→ **WRITTEN INSTRUCTION**:
Write every line of the material out exactly as shown.

→ **GIVEN DATA**:

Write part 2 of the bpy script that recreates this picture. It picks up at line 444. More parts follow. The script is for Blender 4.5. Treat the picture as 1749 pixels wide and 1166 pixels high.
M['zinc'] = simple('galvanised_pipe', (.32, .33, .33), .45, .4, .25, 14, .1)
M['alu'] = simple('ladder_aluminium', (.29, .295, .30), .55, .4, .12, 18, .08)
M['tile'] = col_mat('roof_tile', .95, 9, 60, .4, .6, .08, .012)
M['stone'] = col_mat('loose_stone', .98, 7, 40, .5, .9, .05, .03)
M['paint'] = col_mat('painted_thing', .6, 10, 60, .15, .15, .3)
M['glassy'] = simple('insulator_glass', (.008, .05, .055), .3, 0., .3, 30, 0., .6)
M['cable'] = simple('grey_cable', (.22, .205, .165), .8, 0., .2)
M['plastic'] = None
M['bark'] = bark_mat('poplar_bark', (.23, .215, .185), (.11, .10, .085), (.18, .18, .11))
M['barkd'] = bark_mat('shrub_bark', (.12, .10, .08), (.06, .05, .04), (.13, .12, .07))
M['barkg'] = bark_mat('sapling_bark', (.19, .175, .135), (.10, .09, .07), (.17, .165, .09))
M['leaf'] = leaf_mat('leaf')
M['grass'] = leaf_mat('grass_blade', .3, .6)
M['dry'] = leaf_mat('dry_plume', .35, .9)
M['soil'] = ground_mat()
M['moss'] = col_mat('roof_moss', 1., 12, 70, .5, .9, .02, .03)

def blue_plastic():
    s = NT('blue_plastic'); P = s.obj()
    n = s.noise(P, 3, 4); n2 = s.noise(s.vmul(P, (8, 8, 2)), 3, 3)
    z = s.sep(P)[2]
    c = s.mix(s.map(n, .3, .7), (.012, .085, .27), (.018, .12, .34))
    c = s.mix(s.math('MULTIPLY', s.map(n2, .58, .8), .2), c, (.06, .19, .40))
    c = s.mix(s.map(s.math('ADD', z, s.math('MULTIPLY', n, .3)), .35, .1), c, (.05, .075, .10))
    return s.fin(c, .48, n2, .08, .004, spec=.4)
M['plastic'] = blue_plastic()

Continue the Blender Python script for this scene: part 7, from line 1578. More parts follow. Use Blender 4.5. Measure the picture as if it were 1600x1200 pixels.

→ **WRITTEN RESPONSE**:
Write part 2 of the bpy script that recreates this picture. It picks up at line 444. More parts follow. The script is for Blender 4.5. Treat the picture as 1749 pixels wide and 1166 pixels high.
M['zinc'] = simple('galvanised_pipe', (.32, .33, .33), .45, .4, .25, 14, .1)
M['alu'] = simple('ladder_aluminium', (.29, .295, .30), .55, .4, .12, 18, .08)
M['tile'] = col_mat('roof_tile', .95, 9, 60, .4, .6, .08, .012)
M['stone'] = col_mat('loose_stone', .98, 7, 40, .5, .9, .05, .03)
M['paint'] = col_mat('painted_thing', .6, 10, 60, .15, .15, .3)
M['glassy'] = simple('insulator_glass', (.008, .05, .055), .3, 0., .3, 30, 0., .6)
M['cable'] = simple('grey_cable', (.22, .205, .165), .8, 0., .2)
M['plastic'] = None
M['bark'] = bark_mat('poplar_bark', (.23, .215, .185), (.11, .10, .085), (.18, .18, .11))
M['barkd'] = bark_mat('shrub_bark', (.12, .10, .08), (.06, .05, .04), (.13, .12, .07))
M['barkg'] = bark_mat('sapling_bark', (.19, .175, .135), (.10, .09, .07), (.17, .165, .09))
M['leaf'] = leaf_mat('leaf')
M['grass'] = leaf_mat('grass_blade', .3, .6)
M['dry'] = leaf_mat('dry_plume', .35, .9)
M['soil'] = ground_mat()
M['moss'] = col_mat('roof_moss', 1., 12, 70, .5, .9, .02, .03)

def blue_plastic():
    s = NT('blue_plastic'); P = s.obj()
    n = s.noise(P, 3, 4); n2 = s.noise(s.vmul(P, (8, 8, 2)), 3, 3)
    z = s.sep(P)[2]
    c = s.mix(s.map(n, .3, .7), (.012, .085, .27), (.018, .12, .34))
    c = s.mix(s.math('MULTIPLY', s.map(n2, .58, .8), .2), c, (.06, .19, .40))
    c = s.mix(s.map(s.math('ADD', z, s.math('MULTIPLY', n, .3)), .35, .1), c, (.05, .075, .10))
    return s.fin(c, .48, n2, .08, .004, spec=.4)
M['plastic'] = blue_plastic()

Continue the Blender Python script for this scene: part 7, from line 1578. More parts follow. Use Blender 4.5. Measure the picture as if it were 1600x1200 pixels.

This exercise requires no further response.